Evrensel'den Sevim Saylam'ın haberine göre, Türkiye’de asgari ücret son on yılda 20 kattan fazla artarak 2015’te 1000 TL’den 2025 yılında 22 bin 104 TL’ye yükseldi. Ancak bu artış, işçinin yaşam koşullarını iyileştirmedi.
DİSK-AR’ın 2016 yılına ait asgari ücret raporuna göre yaklaşık 6 milyon yurttaş asgari ücret alarak çalışmaktaydı. Net asgari ücret üzerinden hesaplandığında 2015 yılında 6 milyon asgari ücretlinin gayrisafi yurt içi hasıla (GSYH) içinden aldığı pay yüzde 3.68 iken son 2024 yılına gelindiğinde asgari ücretli çalışan sayısı yaklaşık 7.5 milyon kişiye yükseldi. Asgari ücretli sayısındaki yüzde 25 oranındaki artışa, ve hükümetin asgari ücrette yapılan zam oranlarıyla övünmesine rağmen asgari ücretlilerin GSYH içinden aldığı pay yüzde 3.52’ye düştü. Asgari ücret 2015’teki alım gücünü korusaydı 2024 yılı sonunda ülkedeki toplam gelirden alması gereken pay yüzde 4.6 seviyesinde olmalıydı.

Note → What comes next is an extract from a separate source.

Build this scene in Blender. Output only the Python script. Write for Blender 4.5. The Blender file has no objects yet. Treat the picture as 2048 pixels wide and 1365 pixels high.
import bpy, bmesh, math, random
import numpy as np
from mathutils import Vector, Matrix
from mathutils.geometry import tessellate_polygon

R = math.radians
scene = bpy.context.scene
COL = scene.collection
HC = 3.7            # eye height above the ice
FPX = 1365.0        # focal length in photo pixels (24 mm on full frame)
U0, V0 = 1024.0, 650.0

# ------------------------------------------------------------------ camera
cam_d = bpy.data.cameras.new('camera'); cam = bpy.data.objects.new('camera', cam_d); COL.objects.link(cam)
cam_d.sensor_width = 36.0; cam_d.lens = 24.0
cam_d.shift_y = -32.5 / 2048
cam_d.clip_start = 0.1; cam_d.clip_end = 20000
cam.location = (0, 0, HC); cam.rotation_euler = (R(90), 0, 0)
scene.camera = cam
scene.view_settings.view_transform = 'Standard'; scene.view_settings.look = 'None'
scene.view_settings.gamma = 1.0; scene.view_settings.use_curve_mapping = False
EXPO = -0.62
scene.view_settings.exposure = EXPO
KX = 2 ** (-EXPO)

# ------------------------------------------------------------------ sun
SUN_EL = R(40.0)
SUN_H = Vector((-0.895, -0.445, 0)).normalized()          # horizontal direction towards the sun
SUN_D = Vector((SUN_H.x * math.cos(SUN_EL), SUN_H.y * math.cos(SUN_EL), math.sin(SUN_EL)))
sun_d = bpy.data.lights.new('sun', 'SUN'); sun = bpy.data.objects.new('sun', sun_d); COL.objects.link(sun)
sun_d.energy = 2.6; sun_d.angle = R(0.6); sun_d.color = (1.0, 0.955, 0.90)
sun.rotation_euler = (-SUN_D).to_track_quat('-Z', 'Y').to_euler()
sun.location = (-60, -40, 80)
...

2015 yılında bir asgari ücretli maaşıyla yaklaşık 65 kilogram kıyma, 75 litre zeytinyağı ya da 12 çeyrek altın alabiliyordu. Bugünse aynı maaşla yalnızca 20 kilogram kıyma, 25 litre zeytinyağı ya da 2 çeyrek altın alınabiliyor. Yani asgari ücretlinin alım gücü on yılda yaklaşık yüzde 60 azaldı. Artış rakamlarda kalsa da işçinin sofrasına yansımadı. Ücretteki erime yalnızca gıda fiyatlarıyla sınırlı değil. Merkez Bankası verilerine göre 2005 yılında yıllık asgari ücretle 31 cumhuriyet altını alınabiliyordu. 2024 kasım itibarıyla bu rakam 11.6 altına düştü. Yani asgari ücretli son yirmi yılda 20 cumhuriyet altını kaybetti.
Asgari ücret artık yalnızca en düşük gelir değil, ortalama ücret haline geldi. Çalışanların neredeyse yarısı asgari ücret civarında maaş alıyor. DİSK-AR’ın 2023 verilerinde asgari ücretin yüzde 20 fazlası ve altında çalışanların oranı yüzde 66 iken, asgari ücretin iki katından fazla maaş alanların oranı yalnızca yüzde 7,5. Kayıt dışı çalışanlarda tablo daha da ağır: Bu kesimin yüzde 41’i asgari ücretin yarısı ya da altında ücret alıyor.
Vergi istisnası uygulaması da işçinin cebine yansımıyor. Asgari ücretteki vergi muafiyeti “matrahtan indirim” yerine “vergiden indirim” şeklinde uygulandığı için, brüt maaşı 35 bin TL olan bir işçi yılda yaklaşık 15 bin TL kaybediyor. Devletin “vergi avantajı” olarak sunduğu düzenleme de böylece işçiye değil, işverene yarıyor.